John Bercow: The End of an Era?

By Campaign Agent Joe Monk

For some it comes with great sadness, for others great relief, that John Bercow has announced that he will be stepping down as speaker of the Commons in 2019- the same year the era of Britain being a member of the EU is due to end. 

The speaker, who represents the Buckingham Constituency, has been well regarded as a reformer, seeking to bring the Houses of Parliament into the modern era by ensuring that odd conventions that have precipitated since the 1800’s do not have as much relevance in today’s proceedings. In addition, he also received praise for his impartial manner in conducting tabled amendments that the government would use to their advantage. Consequently, he has provoked more frustration from his Conservative peers for being seen as too impartial with regards to giving the opposition more leniency than they might be entitled to. 

Nevertheless, in spite of credentials for being a moderate speaker, much of the past year of his tenure has been dominated by allegations of bullying and for the allowance of sexual misconduct to go unnoticed. Allegations of bullying first arose when Bercow’s former private secretary, Angus Sinclair, revealed that he was bribed through payment to not come forward about the intimidation he suffered. Moreover, it included payment in the region of £86,000 for signing a non-disclosure agreement, thus he was willing to break the agreement to come forward and make these allegations public. This was seen to cause shockwaves through Westminster, and has come in the midst of the #MeToo movement with allegations coming left, right and centre against high-profile figures. 

This was further supplemented by a report conducted by Dame Laura Cox earlier this week which revealed there has been a culture of `deference and silence` with regards to misconduct, thus ensuring that if there were any complaints of bullying or sexual harassment, it would be brushed under the carpet. Impetus for the report to be conducted arose earlier this year after a series of allegations were made against Bercow of bullying and harassing staff. Dame Laura, a leading QC and judge during her time, conducted the report independently so that no political influence could penetrate the results. It’s looking very hard for Bercow to deny these allegations given the reputation of Dame Laura and the dismal picture of Westminster she has revealed.
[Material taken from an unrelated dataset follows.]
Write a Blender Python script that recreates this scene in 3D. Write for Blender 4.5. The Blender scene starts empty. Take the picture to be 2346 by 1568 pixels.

His controversial actions don’t end there, unfortunately. His remarks in relation to Donald Trump made significant headlines. This issue obviously divides much public opinion as to whether the President of the United States should be allowed a state visit to Britain. Bercow, to his credit, was consistent in his claims that the President hadn’t earned the right to be welcomed to our shores, in addition to being allowed to speak in the famous Westminster hall; a token of gesture and good will that was granted to Barack Obama. It is a reassuring remark to know that the speaker is trying to represent the best interests of the country – one of his main roles as the speaker is not just to preside over debates and questions across the floor, but also to represent Britain overseas and promote our liberal democratic values. Just because Trump has been elected President of our most powerful and trusted ally, it doesn’t give him the automatic right declare when he wants to visit Britain. It also helps to reaffirm that when it comes to the `special relationship` with the US, Britain will not bow to all wishes just for the sake of keeping the relationship on good terms. Nevertheless, there is a sense of hypocrisy here. Yes, it is very much welcomed that the speaker seeks to defend the best interests of the country, but what about the welcoming of authoritarian leaders with abysmal human rights records? The Chinese President, Xi Jinping, was allowed access despite his record on Tibet and secessionist movements within China. Furthermore, The Emir of Kuwait was given a welcome address in spite of policies subordinating women and placing limitations on free speech. What can be said here is that Bercow has lacked consistency during his tenure.

Despite the momentum for him to leave amidst these allegations, there will be a significant cohort that will miss the presence he has given in his tenure. To reiterate, he is very much a reformer amongst his contemporaries. Very recently, he allowed for the presence of the Lib Dem MP, Jo Swinson, to debate in parliament whilst attending to the needs of her new-born child. He helped to ensure that women who are in a similar position, just returning or are still on maternity leave, are not impeded from their work which is to represent their constituents to the best of their ability. This sends the message that women can pursue a career in politic, even if starting a family is a priority. It is hard to imagine even 20 years ago that MP’s would be allowed to bring their children, let alone dependent babies, into the chamber. It might seem intolerable to traditionalists, but for many it is a major step forward in the progression of parliament to meet demands of the modern era and preventing segregation from occurring. 

Thus, this is very much an end of an era for parliament. It can certainly be said that his time hasn’t been a peaceful affair, having to contend with the coalition government of 2010-2015, the introduction of same-sex marriages, and the shock results of the Brexit referendum and the US elections in 2016. The next speaker has much to live up to in promoting reform of parliament and allowing for modernisation to continue, and hopefully the events they encounter will not be as those presented to Bercow.